System resources are the collection of hardware and software components that are used to execute any task in a computer system. The hardware resources are the main memory, CPU, and storage devices. On the other hand, the software resources can be operating systems, kernels, and application programs. Many programs are being executed in a computer system simultaneously, and a reliable management system should be used to accomplish these tasks. In Ubuntu 22, the System Monitor comes with the default installation. The Gnome System Monitor is used to manage processes in the Ubuntu operating system. 

In this article, we’ll discuss how you can monitor system resources in Ubuntu 22

How to Monitor System Resources in Ubuntu 22?

Ubuntu 22 is the latest version and comes with many of the new pre-installed features. A Gnome System Monitor is one of them, which is used to interact and manage the resources. The system monitor is a program that is used for managing tasks, stopping, starting, or viewing any task.  

To use Gnome System Monitor, it must be installed on your Ubuntu system. If you are using an older version of Ubuntu, install Gnome System Monitor by executing the following command:

$ sudo apt install gnome-system-monitor

In my case, it is already installed and the output of the command says “gnome-system-monitor is already the newest version (42.0-1)”. 

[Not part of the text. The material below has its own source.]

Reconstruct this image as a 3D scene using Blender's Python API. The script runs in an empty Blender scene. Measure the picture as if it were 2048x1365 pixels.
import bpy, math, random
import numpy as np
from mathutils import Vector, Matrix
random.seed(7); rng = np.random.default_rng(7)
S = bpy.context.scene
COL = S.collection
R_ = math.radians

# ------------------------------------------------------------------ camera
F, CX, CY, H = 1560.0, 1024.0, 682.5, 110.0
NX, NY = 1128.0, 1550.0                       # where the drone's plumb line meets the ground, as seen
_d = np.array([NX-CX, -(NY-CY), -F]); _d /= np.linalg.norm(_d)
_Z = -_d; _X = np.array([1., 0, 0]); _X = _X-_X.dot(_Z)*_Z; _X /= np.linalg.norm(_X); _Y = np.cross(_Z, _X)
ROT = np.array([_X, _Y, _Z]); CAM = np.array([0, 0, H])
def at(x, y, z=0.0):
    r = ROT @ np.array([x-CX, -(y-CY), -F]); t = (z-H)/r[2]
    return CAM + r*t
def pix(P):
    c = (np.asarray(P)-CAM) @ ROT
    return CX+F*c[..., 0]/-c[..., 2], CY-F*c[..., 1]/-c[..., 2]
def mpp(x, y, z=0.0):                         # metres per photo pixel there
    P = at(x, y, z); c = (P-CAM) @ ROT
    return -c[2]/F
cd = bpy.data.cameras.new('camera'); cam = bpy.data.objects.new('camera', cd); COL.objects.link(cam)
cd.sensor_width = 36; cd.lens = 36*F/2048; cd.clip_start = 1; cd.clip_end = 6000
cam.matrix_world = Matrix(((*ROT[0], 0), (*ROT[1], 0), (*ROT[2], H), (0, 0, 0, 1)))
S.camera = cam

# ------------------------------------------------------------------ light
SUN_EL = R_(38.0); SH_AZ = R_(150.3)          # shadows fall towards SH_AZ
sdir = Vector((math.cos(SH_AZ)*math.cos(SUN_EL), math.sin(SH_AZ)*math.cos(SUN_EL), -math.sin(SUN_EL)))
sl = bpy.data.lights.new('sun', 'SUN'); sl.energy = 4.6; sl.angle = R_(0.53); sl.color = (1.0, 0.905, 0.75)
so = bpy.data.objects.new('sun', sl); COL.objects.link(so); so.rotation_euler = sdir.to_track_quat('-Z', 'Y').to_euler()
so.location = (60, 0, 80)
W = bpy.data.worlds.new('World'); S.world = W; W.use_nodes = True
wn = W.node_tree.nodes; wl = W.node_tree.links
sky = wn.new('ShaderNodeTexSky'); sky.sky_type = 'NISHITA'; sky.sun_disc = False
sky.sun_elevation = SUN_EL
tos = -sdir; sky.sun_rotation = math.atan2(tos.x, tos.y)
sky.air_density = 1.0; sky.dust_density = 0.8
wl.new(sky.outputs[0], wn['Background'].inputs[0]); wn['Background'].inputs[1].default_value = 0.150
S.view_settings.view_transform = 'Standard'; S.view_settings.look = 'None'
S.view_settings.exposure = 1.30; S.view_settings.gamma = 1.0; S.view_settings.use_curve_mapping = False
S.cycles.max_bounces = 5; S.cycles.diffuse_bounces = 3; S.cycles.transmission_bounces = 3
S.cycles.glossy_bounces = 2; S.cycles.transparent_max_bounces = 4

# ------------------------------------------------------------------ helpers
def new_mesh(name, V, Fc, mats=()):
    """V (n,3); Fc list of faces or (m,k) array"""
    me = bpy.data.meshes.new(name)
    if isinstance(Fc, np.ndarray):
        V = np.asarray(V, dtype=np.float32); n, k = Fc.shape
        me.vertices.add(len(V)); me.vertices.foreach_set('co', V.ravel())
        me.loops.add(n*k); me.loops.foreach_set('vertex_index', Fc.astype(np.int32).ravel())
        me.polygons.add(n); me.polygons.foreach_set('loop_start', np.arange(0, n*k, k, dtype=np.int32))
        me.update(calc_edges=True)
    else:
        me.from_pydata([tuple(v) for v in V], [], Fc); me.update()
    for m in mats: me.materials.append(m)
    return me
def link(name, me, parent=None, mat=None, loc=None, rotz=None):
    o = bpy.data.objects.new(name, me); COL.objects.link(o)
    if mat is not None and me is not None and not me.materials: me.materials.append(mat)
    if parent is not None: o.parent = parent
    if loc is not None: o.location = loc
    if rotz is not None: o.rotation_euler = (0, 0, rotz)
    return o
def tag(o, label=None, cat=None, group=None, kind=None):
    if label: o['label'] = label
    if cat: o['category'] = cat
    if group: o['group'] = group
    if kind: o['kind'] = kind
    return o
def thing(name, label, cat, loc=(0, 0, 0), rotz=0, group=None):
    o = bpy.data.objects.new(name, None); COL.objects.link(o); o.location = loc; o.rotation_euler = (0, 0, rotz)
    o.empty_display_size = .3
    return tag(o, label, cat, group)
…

Using Gnome System Monitor

You can start the gnome system monitor from the command line as well as using GUI. In the first case we will use the command line, and execute the following command to open System Monitor:

$ gnome-system-monitor

The command will open the System Monitor window:

In the second case, you can also use GUI, navigate to the Activities button, and search for System Monitor in the search box:

Click on the “System Monitor” icon to open the application:

The system monitor window appears, showing all the processes with their detail.

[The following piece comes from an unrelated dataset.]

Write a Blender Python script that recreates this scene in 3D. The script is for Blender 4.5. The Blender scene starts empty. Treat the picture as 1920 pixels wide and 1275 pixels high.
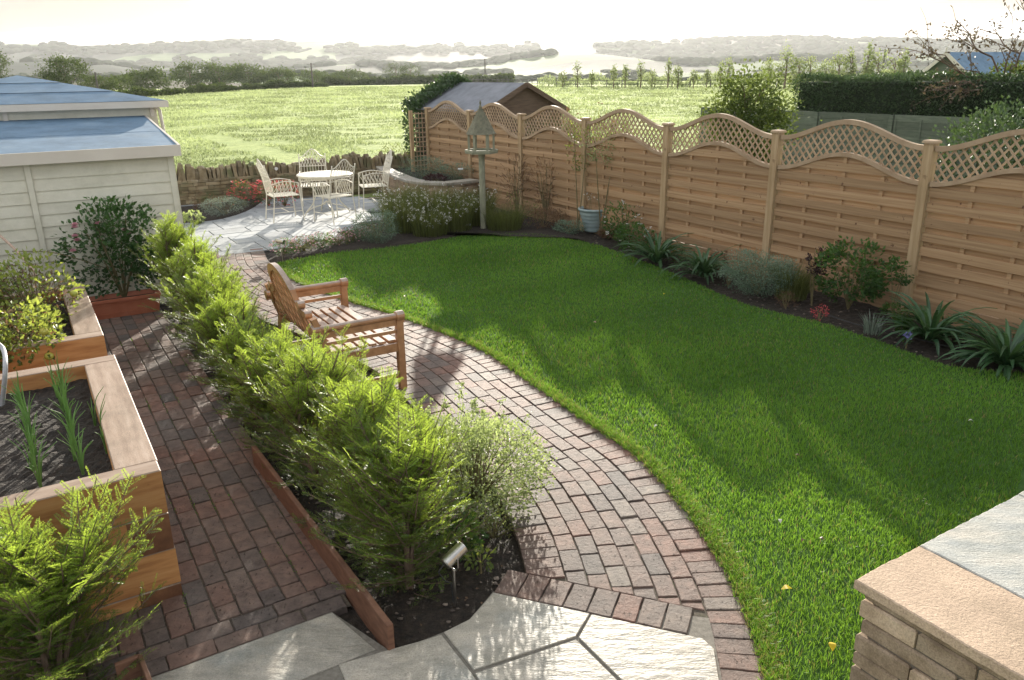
import bpy, math, random
import numpy as np
from mathutils import Vector, Matrix

PI = math.pi
rng = np.random.default_rng(7)
random.seed(7)
scn = bpy.context.scene
COL = scn.collection

# ------------------------------------------------------------------ camera
F_PX, TILT, ROLL, CAM_H = 1475., math.radians(18.79), math.radians(-.81), 2.47
_fw = np.array([0, math.cos(TILT), -math.sin(TILT)])
_r0 = np.array([1., 0, 0]); _u0 = np.cross(_r0, _fw)
_r = _r0*math.cos(ROLL)+_u0*math.sin(ROLL); _u = -_r0*math.sin(ROLL)+_u0*math.cos(ROLL)
cam = bpy.data.cameras.new('camera'); cam.lens = F_PX/1920*36; cam.sensor_width = 36
cam.clip_start = .05; cam.clip_end = 12000
co = bpy.data.objects.new('camera', cam); COL.objects.link(co)
co.matrix_world = Matrix(((_r[0], _u[0], -_fw[0], 0), (_r[1], _u[1], -_fw[1], 0), (_r[2], _u[2], -_fw[2], CAM_H), (0, 0, 0, 1)))
scn.camera = co

# ------------------------------------------------------------------ light
SUN_EL, SUN_AZ = math.radians(13.8), math.radians(2.0)
sun = bpy.data.lights.new('sun', 'SUN'); sun.energy = 5.0; sun.angle = math.radians(.6); sun.color = (1, .925, .80)
so = bpy.data.objects.new('sun', sun); COL.objects.link(so)
S = Vector((math.sin(SUN_AZ)*math.cos(SUN_EL), math.cos(SUN_AZ)*math.cos(SUN_EL), math.sin(SUN_EL)))
so.rotation_euler = (-S).to_track_quat('-Z', 'Y').to_euler()
so.location = (0, 20, 20)
scn.view_settings.view_transform = 'Standard'; scn.view_settings.look = 'None'
scn.view_settings.exposure = 1.28; scn.view_settings.gamma = 1
world = bpy.data.worlds.new('World'); scn.world = world; world.use_nodes = True
wn, wl = world.node_tree.nodes, world.node_tree.links
wn.clear()
wo = wn.new('ShaderNodeOutputWorld'); bg = wn.new('ShaderNodeBackground'); bg2 = wn.new('ShaderNodeBackground')
mixw = wn.new('ShaderNodeMixShader')
sky = wn.new('ShaderNodeTexSky'); sky.sky_type = 'NISHITA'; sky.sun_disc = False
sky.sun_elevation = SUN_EL; sky.sun_rotation = SUN_AZ; sky.dust_density = 2.0; sky.air_density = 1.0
bg.inputs[1].default_value = .06
tc = wn.new('ShaderNodeTexCoord'); mp = wn.new('ShaderNodeMapping'); mp.inputs['Scale'].default_value = (1.3, 1.3, 5.5)
mp.inputs['Location'].default_value = (6.4, 1.1, 2.7)
nz = wn.new('ShaderNodeTexNoise'); nz.inputs['Scale'].default_value = 2.1; nz.inputs['Detail'].default_value = 7; nz.inputs['Roughness'].default_value = .55
cr = wn.new('ShaderNodeValToRGB'); e = cr.color_ramp.elements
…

You can navigate through the different panes of the window, to display different details.

The Processes Pane

The processes pane shows all the processes, the username, CPU usage, ID of the process, memory used by the process, etc. 

The Resources Pane

In the Monitor System window, the resources pane displays 3 sections:

  • CPU
  • Memory and Swap
  • Network


CPU section displays the number of processors installed in the system. The usage of CPUs is displayed graphically as well as numerically, in a specific period.

Memory and Swap

The memory and swap section is used to display the amount of memory installed, and the memory that is being used and swapped by the processes. 

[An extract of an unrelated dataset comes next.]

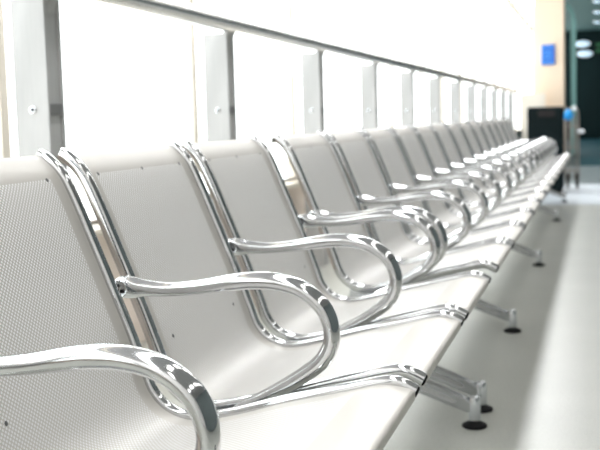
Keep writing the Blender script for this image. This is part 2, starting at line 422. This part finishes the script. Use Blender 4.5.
b = bmesh.new(); sweep(b, [Vector((.05, -.02, .62)), Vector((.12, -.02, .62))], [(.012, .018), (.016, .022)], seg=12); obj('brake_lever', b, whitep, t)
b = bmesh.new(); bmesh.ops.create_icosphere(b, subdivisions=3, radius=1)
for v in b.verts:
    n = v.co.copy(); k = 1+.08*math.sin(7*n.x+3*n.z)*math.cos(5*n.z); v.co = Vector((n.x*.045*k*(1.1-.25*n.z), n.y*.035, n.z*.062*k))
o = obj('bag', b, bagm); o.location = (-.335, 11.97, .805)
tag(o, 'small bright blue bag hanging on the folded trolley handle', 'bag')

t = empty('wall_sign', (-.955, 20.98, 1.93), 'blue rectangular notice sign mounted on the peach pillar', 'sign')
obj('panel', box(-.125, .125, -.03, .018, -.19, .19), blue, t, smooth=False, bevel=.012)
b = bmesh.new()
bx(b, -.115, .115, -.036, -.029, .15, .165); bx(b, -.115, .115, -.036, -.029, -.165, -.15); bx(b, -.115, -.10, -.036, -.029, -.15, .15)
for z in (-.06, 0, .06): bx(b, -.07, .06, -.036, -.029, z-.008, z+.008)
obj('print', b, bluel, t, smooth=False)

# glazed door edge beside the pillar
t = struct(obj('door_1', box(-.545, -.445, 21.2, 21.26, 0, 2.6), tealglass, smooth=False, bevel=.01))
b = bmesh.new(); sweep(b, catmull([(-.495, 21.23, 2.55), (-.51, 21.23, 2.68), (-.56, 21.23, 2.80), (-.65, 21.23, 2.88)], 6), (.03, .04), seg=12); obj('closer_arm', b, tealglass, t)

# lamps in the dark hall
for i, (x, z, la) in enumerate(((-.52, 2.88, 'upper of two oval white lamps glowing on the dark far wall'), (-.45, 2.58, 'lower of two oval white lamps glowing on the dark far wall'))):
    t = empty('wall_lamp', (x, YE-.2, z), la, 'lamp', 'oval lamps on the far wall')
    b = lathe(bmesh.new(), [(1, 0), (1.0, -.03), (.8, -.07), (.3, -.09)], seg=24, axis='Y')
    for v in b.verts: v.co.x *= .21; v.co.z *= .085
    obj('diffuser', b, lamp_e, t)
    b = lathe(bmesh.new(), [(1.1, .0), (1.1, -.02)], seg=24, axis='Y')
    for v in b.verts: v.co.x *= .22; v.co.z *= .09
    obj('back_plate', b, whitep, t)
for i, (x, y) in enumerate(((-.03, 24.9), (-.04, 27.6), (-.06, 30.7))):
    t = empty('ceiling_downlight', (x, y, 3.28), ('round downlight in the teal ceiling, highest at the right edge of the photo', 'round downlight in the teal ceiling, middle one at the right edge', 'round downlight in the teal ceiling, lowest at the right edge of the photo')[i], 'light', 'downlights in the far teal ceiling')
    obj('diffuser', lathe(bmesh.new(), [(.11, -.045), (.11, -.002)], seg=20), lamp_e, t)
    obj('trim_ring', lathe(bmesh.new(), [(.13, -.02), (.14, 0.0)], seg=20), whitep, t)
t = empty('green_sign', (.0, YE-.2, 2.74), 'dim green lit sign on the dark far wall at the right edge', 'sign')
obj('housing', box(-.16, .16, -.06, 0, -.17, .17), black, t, smooth=False, bevel=.01)
b = box(-.13, .13, -.07, -.058, .04, .14); bx(b, -.13, .13, -.07, -.058, -.14, -.04); obj('lit_panel', b, green_e, t, smooth=False)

The network section is used to display the amount of data received and sent at a specific time.  

The File System Pane

The file system pane shows the device, Directory, Type, Total Available, and Used space of disk drives. The file system pane helps to manage disk space. It determines the device, and directory of the disks, and also shows details of used and free space available for storage. 

Tasks Performed by System Monitor

In Ubuntu 22 system monitor acts as a process controller and is used to control the processes. With the use of a system monitor you can do the following tasks to control a process by right-clicking on it:

  • You can Stop the running process
  • You can Continue the process that has been stopped
  • End the running process
  • Kill the process that has stopped to respond

You can navigate through the active processes, all processes, and my processes. In my case there is only one process in the Active processes:

There are many processes displayed in “My processes”:

This is all about how you can manage your system resources by using “System Monitor”.


To monitor system resources in Ubuntu 22 we use System Monitor, which monitors and analyzes every resource. It monitors CPU, memory, network connections, and disk space. It comes with the default installation of Ubuntu 22, but if you are using an older version of Ubuntu then you can install it. In this article, we explained how you can monitor your system resources using a system monitor.